Models wearing qipao walk the catwalk at a cultural event in Northeast China's Liaoning Province on October 14, 2021.Photo: IC
A designer stitches a qipao in her studio in East China's Shandong Province on April 10, 2019.Photo: IC
Zhou Zhuguang surveys his Shanghai workshop and rows of workers meticulously stitching high-collared Chinese dresses known as
qipao, some of which sell for nearly $5,000.
"It's a highly skilled craft," said Zhou, co-founder of Hanart, one of China's most well-known
qipao makers.
"Some of our tailors spend a lifetime learning to make
qipao."
The price tag also reflects enduring demand for the
qipao.
Drawing on traditional design elements, the dress was popularized in 1920s Shanghai.
A mass-produced
qipao, sometimes seen at weddings or other formal occasions, can be bought today for as little as 100 yuan ($16).
But Zhou, 59, has found a market for higher-end designs among well-heeled Chinese fashionistas.
Zhou previously dealt in lower-priced
qipao before founding Hanart in 1998 in partnership with Chu Hongsheng, a legendary
qipao designer who fitted Chinese film actresses and the wives and daughters of Shanghai mafia bosses. Chu died in 2017 at the age of 99.
Cultural value "(Low price) isn't the true essence of the
qipao," said Zhou, who feels that such an iconic Chinese fashion staple requires more luxurious materials, bolder designs and hand-crafted precision, which inevitably push prices up.
Zhou displayed these at a Shanghai show in late 2021 which featured "modern, altered
qipao" designs combining the classic Mandarin collar and body-hugging fit with less traditional elements such as lace, fringes, velvet, sequins and rich embroidery.

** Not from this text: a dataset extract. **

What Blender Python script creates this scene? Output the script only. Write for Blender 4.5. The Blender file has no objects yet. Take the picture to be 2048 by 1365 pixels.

"We want more young people to wear
qipao," Zhou said of his design re-boot.
To Yang Zhenzhen, who owns a Shanghai
qipao shop and is an online influencer of the dress style, cracking the youth market is essential to keeping the tradition alive.
Her shop targets buyers aged 25-45 with
qipao starting at around $600.
"Young people bring new life and energy" to the
qipao, said Yang, 28, who has been smitten with the dress since childhood and began collecting them five years ago.
"If young people don't wear them, then by the time they grow old there won't be anyone wearing them," she said.
Yang admitted that youth acceptance suffers from a stereotype that
qipao are for elderly women, or the belief that pop culture uses the dress to objectify Chinese women.
"These are deep misconceptions... so I want to popularize it as best I can and let people know the real meaning of
qipao," she said. That includes the dress's role in breaking down gender norms for women during the 1920s. The sense of freedom associated with that will never go out of style, she adds.